— Start of RECORDS FOR PROCESSING —

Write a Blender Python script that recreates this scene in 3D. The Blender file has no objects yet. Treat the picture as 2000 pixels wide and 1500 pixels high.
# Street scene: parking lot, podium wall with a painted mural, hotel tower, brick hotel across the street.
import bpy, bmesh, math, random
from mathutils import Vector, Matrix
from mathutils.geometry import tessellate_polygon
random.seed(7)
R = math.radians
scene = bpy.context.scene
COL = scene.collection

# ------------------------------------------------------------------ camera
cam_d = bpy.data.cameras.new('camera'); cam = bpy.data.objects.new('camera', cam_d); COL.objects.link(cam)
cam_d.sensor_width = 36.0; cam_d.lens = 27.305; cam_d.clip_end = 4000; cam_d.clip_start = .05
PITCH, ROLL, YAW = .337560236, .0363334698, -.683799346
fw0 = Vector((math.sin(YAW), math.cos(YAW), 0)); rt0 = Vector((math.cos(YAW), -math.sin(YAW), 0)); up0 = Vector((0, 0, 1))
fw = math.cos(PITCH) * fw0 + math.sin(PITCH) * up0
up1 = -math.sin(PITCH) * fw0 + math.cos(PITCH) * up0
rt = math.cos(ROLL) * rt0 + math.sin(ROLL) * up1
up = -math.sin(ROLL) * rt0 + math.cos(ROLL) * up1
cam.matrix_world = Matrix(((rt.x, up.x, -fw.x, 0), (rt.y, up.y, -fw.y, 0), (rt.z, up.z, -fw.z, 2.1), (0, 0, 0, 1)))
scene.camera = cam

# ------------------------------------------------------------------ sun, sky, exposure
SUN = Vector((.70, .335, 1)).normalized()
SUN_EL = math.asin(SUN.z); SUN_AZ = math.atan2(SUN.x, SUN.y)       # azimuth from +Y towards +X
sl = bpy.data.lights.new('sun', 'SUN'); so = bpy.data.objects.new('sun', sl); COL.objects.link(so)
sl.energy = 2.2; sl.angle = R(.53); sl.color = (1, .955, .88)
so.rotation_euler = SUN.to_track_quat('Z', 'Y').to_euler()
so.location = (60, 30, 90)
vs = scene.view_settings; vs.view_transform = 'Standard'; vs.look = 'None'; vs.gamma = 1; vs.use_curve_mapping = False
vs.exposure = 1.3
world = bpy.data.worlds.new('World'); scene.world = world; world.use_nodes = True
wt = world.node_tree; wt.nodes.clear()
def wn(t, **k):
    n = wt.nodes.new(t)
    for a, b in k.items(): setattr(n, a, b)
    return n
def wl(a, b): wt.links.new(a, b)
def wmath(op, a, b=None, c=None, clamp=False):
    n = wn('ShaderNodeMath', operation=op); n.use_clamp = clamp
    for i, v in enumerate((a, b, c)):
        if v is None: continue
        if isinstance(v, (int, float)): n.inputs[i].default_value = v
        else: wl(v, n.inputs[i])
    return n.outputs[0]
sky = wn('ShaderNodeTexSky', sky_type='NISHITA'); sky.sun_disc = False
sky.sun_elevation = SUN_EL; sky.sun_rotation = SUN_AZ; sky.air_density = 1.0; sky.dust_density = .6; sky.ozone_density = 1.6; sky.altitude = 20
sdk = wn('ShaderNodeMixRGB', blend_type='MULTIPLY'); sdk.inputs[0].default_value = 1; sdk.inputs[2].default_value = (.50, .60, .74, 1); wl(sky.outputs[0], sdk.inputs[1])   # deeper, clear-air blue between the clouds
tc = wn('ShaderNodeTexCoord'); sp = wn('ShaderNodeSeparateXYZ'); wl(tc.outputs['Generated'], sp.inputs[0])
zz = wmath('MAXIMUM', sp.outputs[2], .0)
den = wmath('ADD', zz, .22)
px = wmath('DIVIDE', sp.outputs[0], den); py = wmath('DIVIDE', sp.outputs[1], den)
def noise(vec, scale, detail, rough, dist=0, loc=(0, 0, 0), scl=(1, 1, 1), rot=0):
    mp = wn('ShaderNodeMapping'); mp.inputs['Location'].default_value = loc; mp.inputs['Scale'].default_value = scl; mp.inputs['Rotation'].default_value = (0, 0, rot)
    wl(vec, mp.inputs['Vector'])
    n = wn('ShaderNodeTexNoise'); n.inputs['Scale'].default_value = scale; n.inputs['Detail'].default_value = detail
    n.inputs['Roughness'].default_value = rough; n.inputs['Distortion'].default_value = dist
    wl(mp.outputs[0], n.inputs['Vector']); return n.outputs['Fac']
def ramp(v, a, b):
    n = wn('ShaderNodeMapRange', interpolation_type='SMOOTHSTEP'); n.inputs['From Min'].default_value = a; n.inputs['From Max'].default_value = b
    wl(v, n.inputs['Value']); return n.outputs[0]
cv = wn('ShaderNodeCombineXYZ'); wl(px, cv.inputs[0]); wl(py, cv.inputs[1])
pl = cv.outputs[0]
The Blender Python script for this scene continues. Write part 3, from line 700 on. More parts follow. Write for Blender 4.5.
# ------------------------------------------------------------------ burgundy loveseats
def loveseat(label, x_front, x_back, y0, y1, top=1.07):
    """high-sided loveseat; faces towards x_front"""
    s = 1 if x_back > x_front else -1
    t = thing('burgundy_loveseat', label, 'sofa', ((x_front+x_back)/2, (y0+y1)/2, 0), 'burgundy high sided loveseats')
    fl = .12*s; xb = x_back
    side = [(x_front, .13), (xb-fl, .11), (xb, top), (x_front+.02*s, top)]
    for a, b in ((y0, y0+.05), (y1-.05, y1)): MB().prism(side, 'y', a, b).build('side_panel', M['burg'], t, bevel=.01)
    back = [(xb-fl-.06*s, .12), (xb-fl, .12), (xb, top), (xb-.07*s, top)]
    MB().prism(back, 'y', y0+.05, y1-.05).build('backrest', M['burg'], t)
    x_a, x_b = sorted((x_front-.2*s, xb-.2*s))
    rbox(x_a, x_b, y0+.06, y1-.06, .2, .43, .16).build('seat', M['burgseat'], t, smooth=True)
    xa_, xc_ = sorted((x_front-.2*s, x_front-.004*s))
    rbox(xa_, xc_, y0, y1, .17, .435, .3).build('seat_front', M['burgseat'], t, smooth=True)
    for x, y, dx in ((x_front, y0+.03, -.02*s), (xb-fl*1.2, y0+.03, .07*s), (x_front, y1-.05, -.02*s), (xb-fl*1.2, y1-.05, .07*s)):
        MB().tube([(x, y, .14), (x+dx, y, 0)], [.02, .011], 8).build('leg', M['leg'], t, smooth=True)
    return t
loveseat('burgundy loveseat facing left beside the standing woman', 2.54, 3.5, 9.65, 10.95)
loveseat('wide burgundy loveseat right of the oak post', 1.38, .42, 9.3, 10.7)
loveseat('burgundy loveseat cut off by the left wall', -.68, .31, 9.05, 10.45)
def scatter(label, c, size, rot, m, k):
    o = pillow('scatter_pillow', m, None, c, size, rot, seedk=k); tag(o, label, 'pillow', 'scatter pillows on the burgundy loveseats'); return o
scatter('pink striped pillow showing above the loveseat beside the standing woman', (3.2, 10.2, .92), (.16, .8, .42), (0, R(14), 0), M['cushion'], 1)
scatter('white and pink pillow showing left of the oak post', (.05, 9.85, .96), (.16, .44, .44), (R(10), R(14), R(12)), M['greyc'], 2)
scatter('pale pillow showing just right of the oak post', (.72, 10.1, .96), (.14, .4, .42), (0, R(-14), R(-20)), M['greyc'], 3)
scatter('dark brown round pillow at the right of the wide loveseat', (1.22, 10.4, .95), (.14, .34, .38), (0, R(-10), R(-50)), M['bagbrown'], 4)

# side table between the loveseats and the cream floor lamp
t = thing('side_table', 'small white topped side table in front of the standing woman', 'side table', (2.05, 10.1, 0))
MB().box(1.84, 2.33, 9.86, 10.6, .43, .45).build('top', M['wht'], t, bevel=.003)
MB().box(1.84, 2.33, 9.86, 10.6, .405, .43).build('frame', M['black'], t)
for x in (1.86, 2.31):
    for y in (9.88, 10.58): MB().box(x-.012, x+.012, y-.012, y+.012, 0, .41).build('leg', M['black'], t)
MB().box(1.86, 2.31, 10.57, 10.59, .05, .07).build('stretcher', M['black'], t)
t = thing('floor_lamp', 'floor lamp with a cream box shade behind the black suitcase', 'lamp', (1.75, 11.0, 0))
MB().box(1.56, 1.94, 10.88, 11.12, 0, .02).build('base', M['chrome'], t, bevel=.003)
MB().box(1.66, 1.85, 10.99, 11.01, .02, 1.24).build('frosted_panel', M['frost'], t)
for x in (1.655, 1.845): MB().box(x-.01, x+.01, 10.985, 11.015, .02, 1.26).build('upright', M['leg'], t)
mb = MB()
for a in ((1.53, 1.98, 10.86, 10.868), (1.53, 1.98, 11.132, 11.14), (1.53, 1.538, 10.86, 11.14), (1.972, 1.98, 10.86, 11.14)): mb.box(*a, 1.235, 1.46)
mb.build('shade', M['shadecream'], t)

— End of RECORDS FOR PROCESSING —

▶ _EXERCISE DESCRIPTION_:
Please transcribe, exactly and with nothing added, the lines from the first line of the material above through the line that contains "COL = scene.collection".

▶ _SOLUTION FOR THIS TASK_:
Write a Blender Python script that recreates this scene in 3D. The Blender file has no objects yet. Treat the picture as 2000 pixels wide and 1500 pixels high.
# Street scene: parking lot, podium wall with a painted mural, hotel tower, brick hotel across the street.
import bpy, bmesh, math, random
from mathutils import Vector, Matrix
from mathutils.geometry import tessellate_polygon
random.seed(7)
R = math.radians
scene = bpy.context.scene
COL = scene.collection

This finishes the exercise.